Nos aferramos a estas creencias mientras buscamos certezas en la incertidumbre, explicaciones a lo inexplicable, tranquilidad en la inquietud, razones en la sinrazón.
Somos humanos. Nos cuesta aceptar que habitamos el infinito territorio de lo incierto. Y que, dentro de ese territorio, es muy poco lo que de veras controlamos. Pero puede ser cierto lo de las oportunidades, lo de los bienes ocultos en los males, lo del “para algo será” de las circunstancias extremas.
Puede ser cierto siempre y cuando no nos limitemos a recitar esas creencias y a esperar pasivamente que se cumplan. Que haya oportunidades en las crisis dependerá de que, atrapados en las crisis, creemos una oportunidad con lo que la realidad nos entrega.
De lo contrario será solo una crisis. Que haya un bien en el mal será verdad si, como los buscadores de oro que se hunden hasta la cintura en el barro y se manchan de fango para encontrar una pepita oculta en el lodazal, podemos cavar y cavar en el dolor y el sufrimiento hasta dar con su sentido.
Tenemos hoy una edad cronológica y otra edad inasible, indefinible, hecha de lo vivido y aprendido, de lo ganado, de lo perdido
Y las cosas (incluso las peores) nos ocurrirán para algo en tanto asumamos la responsabilidad de crear ese algo encendiendo una vela en la oscuridad en lugar de solo maldecirla, como bien decía Confucio, el pensador chino que vivió del año 551 al 479 antes de Cristo.
Los aprendizajes, el aprendizaje
Así las cosas, en esta rara, inesperada y compleja historia que comenzó un año atrás se nos ofreció la oportunidad de aprender mucho acerca de cada uno de nosotros en particular y de la existencia en general.
Hemos aprendido, por ejemplo, a ejercitar el arte de la paciencia, olvidado en la era de la aceleración, de la velocidad sin destino, de la ansiedad. No hay frutos donde no hay paciencia, ocurre en la naturaleza y en la vida humana.
Aprender acerca de la paciencia es aprender acerca de los límites. Se había hecho costumbre no aceptarlos, transgredirlos, forzarlos. Ahora sabemos como nunca que existen. Y los límites nos enseñan a valorar lo conseguido, porque si todo fuera posible nada tendría valor. Ahora que nos sabemos limitados somos más libres, aun confinados.
Porque la libertad consiste en aprender a elegir tras aceptar que todo no se puede, y a hacerse responsable de las propias elecciones.
Pudimos recordar que somos mortales, algo que nos empeñábamos en ignorar, y a lo que mucha tecnología irresponsable contribuía. Nuestra finitud es la que da valor a la vida y nos llama a no desperdiciarla en la banalidad, en la superficialidad, en el materialismo voraz. Nos convoca a vivir para algo y para alguien.

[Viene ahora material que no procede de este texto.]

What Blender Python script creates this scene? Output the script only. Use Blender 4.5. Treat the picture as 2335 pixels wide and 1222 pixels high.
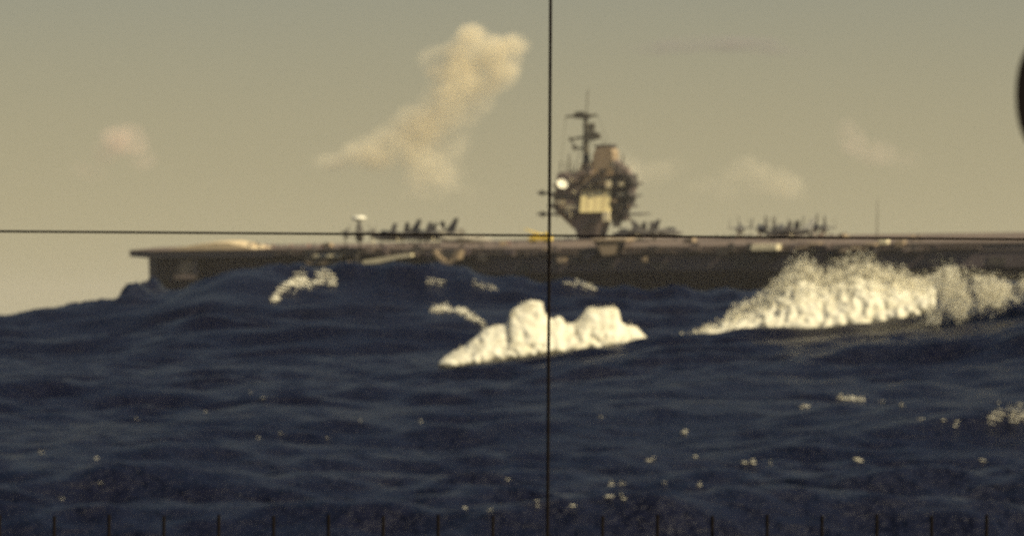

En este año se nos ofreció el aprendizaje de la humildad. No somos los reyes del universo, ni los dueños del planeta, sino solo una parte de él, la parte de un todo que solo tiene significado cuando no se aparta de él.
Confinados durante largos meses pudimos actualizar nuestros vínculos, potenciar aquellos que verdaderamente nos enriquecen afectiva y emocionalmente, y alejarnos de los que supimos que eran solo contactos. También confinados salieron a la superficie características creativas que quizás desconocíamos de nosotros mismos, y nos inventamos oficios, profesiones o modos novedosos de ejercer las que teníamos.
Vimos, también, que las tecnologías de conexión y las redes pueden ser además puentes de comunicación o poderosas herramientas de trabajo, y no solo pretextos para llenar horas muertas y vacío existencial.
Ejercimos y recibimos formas impensadas e inesperadas de la solidaridad y de la cooperación, dos prácticas (sobre todo esta última) bastante en desuso hasta entonces más allá de declamaciones.
Este repaso rápido e incompleto pretende ser un desafío a que cada uno encuentre sus propios aprendizajes y a que los incluya mientras va armando su equipaje de vida para el tiempo que viene. La experiencia que nos toca vivir desde hace un año no excluye a nadie, aunque el potencial de aprendizaje y transformación que ella encierra no es automático.
No elegimos vivir la historia que comenzamos a vivir hace un año. Pero es nuestra la actitud ante ella, nuestra disposición a aprender y transformar.
Como decía Viktor Frankl, nuestra libertad última e irrenunciable, la que no se nos puede quitar, es la de decidir cómo respondemos ante aquello que no depende de nosotros.
Y acaso sea ese el más grande aprendizaje ante lo que viene. Para que la historia sea nueva.